Technical Analysis tells you when to buy. Risk Management tells you how much to buy.
- Position sizing: Never risk more than 1-2% of your total account on a single trade. If you have a $10,000 account, a losing trade should cost you $100, not $5,000.
- Stop losses: A stop loss is not an admission of defeat; it is an insurance policy. It protects your capital so you can play the next hand.
- Risk/Reward(R:R): Only take trades with a 1:2 or 1:3 ratio. If you risk $1 to make $3, you can be wrong 60% of the time and still be profitable.
Bottom Line: the setup for 2026
2025 was a masterclass in market psychology and technical structure.
- Q1 taught us to trust the trend (Moving Averages).
- Q2 taught us to spot exhaustion (RSI Divergence).
- Q3 taught us patience (Fibonacci Retracements).
- Q4 is teaching us discipline (Bollinger Squeeze).
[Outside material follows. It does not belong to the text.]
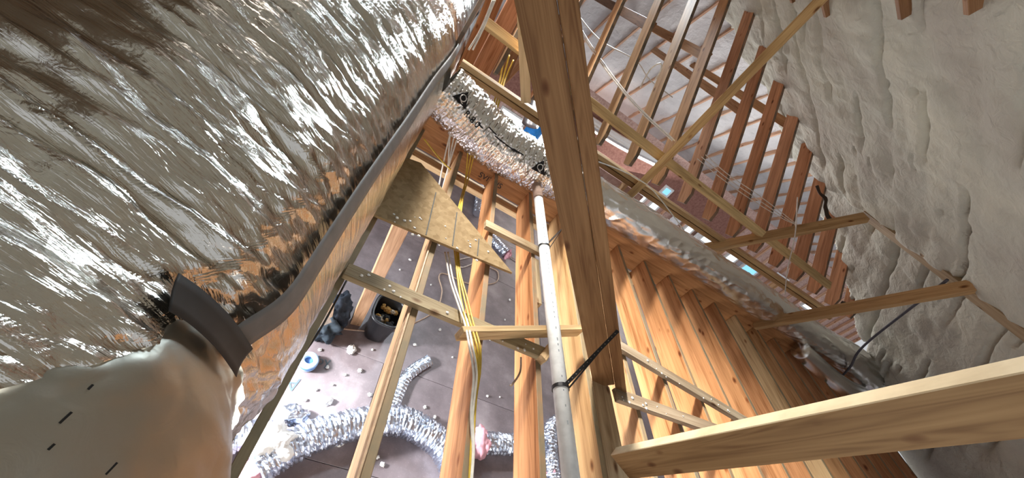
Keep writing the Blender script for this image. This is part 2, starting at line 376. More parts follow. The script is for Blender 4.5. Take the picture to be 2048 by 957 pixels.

As we look toward 2026, the monthly charts are signaling a potential "Super Cycle" continuation, provided we hold the $85k support levels. The institutional infrastructure is now fully built. The regulations are clear. The charts are coiling.
What’s next?
Open your trading view. Pull up the Weekly BTC/USD chart. Apply the Bollinger Bands indicator. Set an alert for when price breaks the upper or lower band. That alert will likely be your first big trade of 2026.